Another embarrassing error, but not your fault: inset in the triple-point graph "not too scale"...
Haven't we been reverse terraforming the Earth for some time now by pumping the atmosphere full of CO2? And isn't it the evil scientists who have been trying to stop us?
They're only Evil Scientists if you're making pots of cash off the refining of fossil fuels, Graham.
re 11: Venus IS losing a lot of atmosphere to the solar wind.
But unlike Mars and even Earth, Venus is very much more volcanically active.
Matt@11: Venus is losing atmosphere to the solar wind at a rate of ~ 1 kg/s. The Earth is also losing atmosphere at about the same rate. That adds up to ~10^16 kg over the history of the solar system. But Venus and Earth have masses of several times 10^24 kg, and as Wow points out, there is active volcanism on both planets to replenish the atmosphere. At Venus there is also sputtering when an energetic particle crashes into the surface, though that is a smaller effect.

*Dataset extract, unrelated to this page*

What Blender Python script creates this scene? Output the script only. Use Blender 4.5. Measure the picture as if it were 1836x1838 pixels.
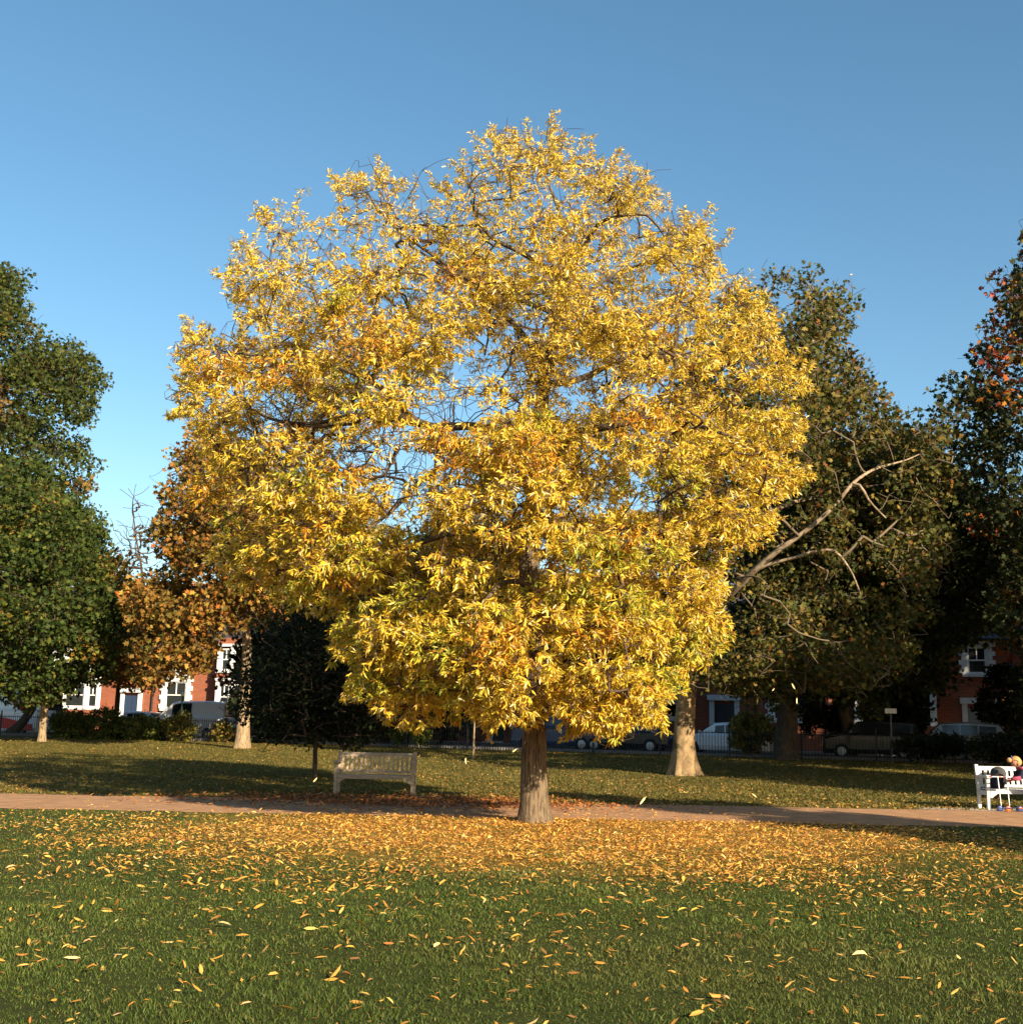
import bpy, bmesh, math, random
import numpy as np
from mathutils import Vector, Matrix

for o in list(bpy.data.objects):
    bpy.data.objects.remove(o)
S = bpy.context.scene
COL = S.collection
R = math.radians
random.seed(7)
rng = np.random.default_rng(7)

# ------------------------------------------------------------------ camera
F = 2118.0                       # focal length in pixels of the 1836 px wide photograph
CAMZ = 1.6
PITCH, ROLL = R(10.12), R(1.2)
rgt = Vector((1, 0, 0)); fwd = Vector((0, math.cos(PITCH), math.sin(PITCH))); upv = Vector((0, -math.sin(PITCH), math.cos(PITCH)))
rg2 = math.cos(ROLL) * rgt + math.sin(ROLL) * upv
up2 = -math.sin(ROLL) * rgt + math.cos(ROLL) * upv
cam_d = bpy.data.cameras.new('camera'); cam = bpy.data.objects.new('camera', cam_d); COL.objects.link(cam)
M = Matrix((rg2, up2, -fwd)).transposed().to_4x4(); M.translation = (0, 0, CAMZ)
cam.matrix_world = M
cam_d.sensor_fit = 'HORIZONTAL'; cam_d.sensor_width = 36.0; cam_d.lens = 36.0 * F / 1836
cam_d.clip_start = 0.1; cam_d.clip_end = 3000
S.camera = cam

def P(px, py, Y):
    """point at depth Y seen at photograph pixel (px, py) - used to take measurements off the photograph"""
    d = fwd + rg2 * ((px - 918) / F) - up2 * ((py - 919) / F)
    t = Y / d.y
    return Vector((d.x * t, Y, CAMZ + d.z * t))

# ------------------------------------------------------------------ light
SUN_AZ, SUN_EL = R(36), R(22.5)          # azimuth to the right of straight behind the camera
w = bpy.data.worlds.new('World'); S.world = w; w.use_nodes = True
nt = w.node_tree; bg = nt.nodes['Background']
sky = nt.nodes.new('ShaderNodeTexSky'); sky.sky_type = 'NISHITA'; sky.sun_disc = False
sky.sun_elevation = SUN_EL; sky.sun_rotation = R(180) - SUN_AZ
sky.altitude = 0; sky.air_density = 1.0; sky.dust_density = 0.7; sky.ozone_density = 1.6
hs = nt.nodes.new('ShaderNodeHueSaturation'); hs.inputs['Saturation'].default_value = 1.17; hs.inputs['Hue'].default_value = 0.488
nt.links.new(sky.outputs[0], hs.inputs['Color']); nt.links.new(hs.outputs[0], bg.inputs[0]); bg.inputs[1].default_value = 0.074
sd = bpy.data.lights.new('sun', 'SUN'); sd.energy = 5.0; sd.angle = R(0.5); sd.color = (1.0, 0.84, 0.62)
sun = bpy.data.objects.new('sun', sd); COL.objects.link(sun)
sdir = Vector((math.sin(SUN_AZ) * math.cos(SUN_EL), -math.cos(SUN_AZ) * math.cos(SUN_EL), math.sin(SUN_EL)))
sun.rotation_euler = sdir.to_track_quat('Z', 'Y').to_euler()
S.view_settings.view_transform = 'Standard'; S.view_settings.look = 'None'
S.view_settings.exposure = 1.34; S.view_settings.gamma = 1.0
S.cycles.max_bounces = 6; S.cycles.diffuse_bounces = 3; S.cycles.transmission_bounces = 4; S.cycles.transparent_max_bounces = 4

# ------------------------------------------------------------------ helpers
def tag(o, label=None, cat=None, group=None, kind=None):
    if label: o['label'] = label
    if cat: o['category'] = cat
    if group: o['group'] = group
    if kind: o['kind'] = kind
    return o

def empty(name, loc, label=None, cat=None, group=None, rz=0):
    o = bpy.data.objects.new(name, None); COL.objects.link(o)
    o.location = loc; o.rotation_euler = (0, 0, rz); o.empty_display_size = 0.3
    return tag(o, label, cat, group)

def link_mesh(name, me, mat, parent=None, world=False):
    """link a mesh; world=True means the mesh is in world coordinates and the parent is an un-rotated Empty"""
    o = bpy.data.objects.new(name, me); COL.objects.link(o)
    if mat: me.materials.append(mat)
    if parent is not None:
        o.parent = parent
        if world: o.matrix_parent_inverse = Matrix.Translation(-parent.location)
    return o

def np_mesh(name, verts, tris=None, quads=None, color=None, smooth=False, polys=None):
    me = bpy.data.meshes.new(name)
    verts = np.asarray(verts, dtype=np.float32)
    loops = []; starts = []; totals = []
    off = 0
    for arr, k in ((tris, 3), (quads, 4), polys if polys is not None else (None, 0)):
        if arr is None or len(arr) == 0: continue
        a = np.asarray(arr, dtype=np.int32).reshape(-1, k)
        loops.append(a.ravel()); n = len(a)
        starts.append(np.arange(n) * k + off); totals.append(np.full(n, k)); off += n * k
    loops = np.concatenate(loops); starts = np.concatenate(starts); totals = np.concatenate(totals)
    me.vertices.add(len(verts)); me.vertices.foreach_set('co', verts.ravel())
    me.loops.add(len(loops)); me.loops.foreach_set('vertex_index', loops.astype(np.int32))
    me.polygons.add(len(starts)); me.polygons.foreach_set('loop_start', starts.astype(np.int32))
    me.polygons.foreach_set('loop_total', totals.astype(np.int32))
    if smooth: me.polygons.foreach_set('use_smooth', np.ones(len(starts), dtype=bool))
    if color is not None:
        at = me.color_attributes.new('tint', 'FLOAT_COLOR', 'POINT')
        c = np.ones((len(verts), 4), dtype=np.float32); c[:, :3] = color
        at.data.foreach_set('color', c.ravel())
    me.update(calc_edges=True)
    return me

class MB:
    """collects simple shapes and builds ONE mesh"""
    def __init__(s): s.v = []; s.f = []
    def add(s, vs, fs):
        o = len(s.v); s.v += [tuple(v) for v in vs]; s.f += [tuple(i + o for i in f) for f in fs]
    def box(s, x0, x1, y0, y1, z0, z1, m=None):
        vs = [Vector(p) for p in ((x0,y0,z0),(x1,y0,z0),(x1,y1,z0),(x0,y1,z0),(x0,y0,z1),(x1,y0,z1),(x1,y1,z1),(x0,y1,z1))]
        if m: vs = [m @ v for v in vs]
        s.add(vs, [(0,3,2,1),(4,5,6,7),(0,1,5,4),(1,2,6,5),(2,3,7,6),(3,0,4,7)])
    def prism(s, pts, axis, a, b):
        """extrude a 2D outline along an axis (0 x, 1 y, 2 z)"""
        n = len(pts); vs = []
        for t in (a, b):
            for (p, q) in pts:
                vs.append({0: (t, p, q), 1: (p, t, q), 2: (p, q, t)}[axis])
        s.add(vs, [tuple(range(n))[::-1], tuple(range(n, 2 * n))] + [(i, (i + 1) % n, n + (i + 1) % n, n + i) for i in range(n)])
    def tube(s, pts, rad, n=8, cap=True):
        pts = [Vector(p) for p in pts]; rad = rad if hasattr(rad, '__len__') else [rad] * len(pts)
        vs = []; fs = []; k = len(pts)
        ref = Vector((0.3, 0.9, 0.2)).normalized()
        for i, p in enumerate(pts):
            t = (pts[min(i + 1, k - 1)] - pts[max(i - 1, 0)]).normalized()
            a = t.cross(ref if abs(t.dot(ref)) < 0.95 else Vector((1, 0, 0))).normalized(); b = t.cross(a)
            for j in range(n):
                an = 2 * math.pi * j / n
                vs.append(p + (a * math.cos(an) + b * math.sin(an)) * rad[i])
        for i in range(k - 1):
            for j in range(n):
                fs.append((i * n + j, i * n + (j + 1) % n, (i + 1) * n + (j + 1) % n, (i + 1) * n + j))
        if cap: fs += [tuple(range(n))[::-1], tuple(range((k - 1) * n, k * n))]
        s.add(vs, fs)
    def lathe(s, prof, c=(0, 0, 0), n=16, axis='z'):
        vs = []; fs = []
        for (r, z) in prof:
            for j in range(n):
                a = 2 * math.pi * j / n
                if axis == 'z': vs.append((c[0] + r * math.cos(a), c[1] + r * math.sin(a), c[2] + z))
                else: vs.append((c[0] + r * math.cos(a), c[1] + z, c[2] + r * math.sin(a)))
        for i in range(len(prof) - 1):
            for j in range(n):
                fs.append((i * n + j, i * n + (j + 1) % n, (i + 1) * n + (j + 1) % n, (i + 1) * n + j))
        fs += [tuple(range(n))[::-1], tuple(range((len(prof) - 1) * n, len(prof) * n))]
        s.add(vs, fs)
    def build(s, name, mat, parent=None, smooth=False, bevel=0):
        me = bpy.data.meshes.new(name); me.from_pydata(s.v, [], s.f); me.update()
        bm = bmesh.new(); bm.from_mesh(me); bmesh.ops.recalc_face_normals(bm, faces=bm.faces); bm.to_mesh(me); bm.free()
        if smooth:
            for p in me.polygons: p.use_smooth = True
        o = link_mesh(name, me, mat, parent)
        if bevel:
            b = o.modifiers.new('bevel', 'BEVEL'); b.width = bevel; b.segments = 2; b.limit_method = 'ANGLE'
        return o

# ------------------------------------------------------------------ materials
def mat(name, color, rough=0.8, spec=0.3, metal=0.0, noise=None, bump=None):
    """noise=(scale, amount, stretch), bump=(scale, strength, distance)"""
    m = bpy.data.materials.new(name); m.use_nodes = True
    n = m.node_tree; b = n.nodes['Principled BSDF']
    b.inputs['Base Color'].default_value = (*color, 1); b.inputs['Roughness'].default_value = rough
    b.inputs['Specular IOR Level'].default_value = spec; b.inputs['Metallic'].default_value = metal
    tc = n.nodes.new('ShaderNodeTexCoord')
    if noise:
        sc, am, st = noise
        mp = n.nodes.new('ShaderNodeMapping'); mp.inputs['Scale'].default_value = st
        nz = n.nodes.new('ShaderNodeTexNoise'); nz.inputs['Scale'].default_value = sc; nz.inputs['Detail'].default_value = 6
        nz.inputs['Roughness'].default_value = 0.65
        cr = n.nodes.new('ShaderNodeValToRGB')
        cr.color_ramp.elements[0].position = 0.3; cr.color_ramp.elements[1].position = 0.7
        cr.color_ramp.elements[0].color = (*[c * (1 - am) for c in color], 1); cr.color_ramp.elements[1].color = (*[min(1, c * (1 + am)) for c in color], 1)
        n.links.new(tc.outputs['Object'], mp.inputs[0]); n.links.new(mp.outputs[0], nz.inputs[0])
        n.links.new(nz.outputs[0], cr.inputs[0]); n.links.new(cr.outputs[0], b.inputs['Base Color'])
    if bump:
        nz = n.nodes.new('ShaderNodeTexNoise'); nz.inputs['Scale'].default_value = bump[0]; nz.inputs['Detail'].default_value = 8
        bp = n.nodes.new('ShaderNodeBump'); bp.inputs['Strength'].default_value = bump[1]; bp.inputs['Distance'].default_value = bump[2]
        if noise: n.links.new(mp.outputs[0], nz.inputs[0])
        else: n.links.new(tc.outputs['Object'], nz.inputs[0])
        n.links.new(nz.outputs[0], bp.inputs['Height']); n.links.new(bp.outputs[0], b.inputs['Normal'])
    return m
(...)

At Venus and Earth, an oxygen atom needs an energy of about 10 eV to be traveling at escape velocity. Molecules need even more. It's actually quite difficult to impart that much energy to a neutral atom. It's easier to strip off an electron, or have a neutral oxygen atom charge exchange with a solar wind proton (this reaction has a relatively large cross section), and then energize the ion via some plasma wave.
Note also that Venus and Mars have an ionopause: a boundary at which the bulk solar wind is deflected around the planet due to the pressure balance of the planet's ionosphere. The ionopause does nothing to stop the energetic particles (you need a magnetic field for that), and there are ways of transferring energy and momentum across that boundary (e.g., via Kelvin-Helmholtz vortices), but the bulk solar wind does not actually reach the surface of Mars or Venus. There are also ways of transferring energy and momentum across the Earth's magnetopause--many people in the space weather business are focused on exactly when and how that happens.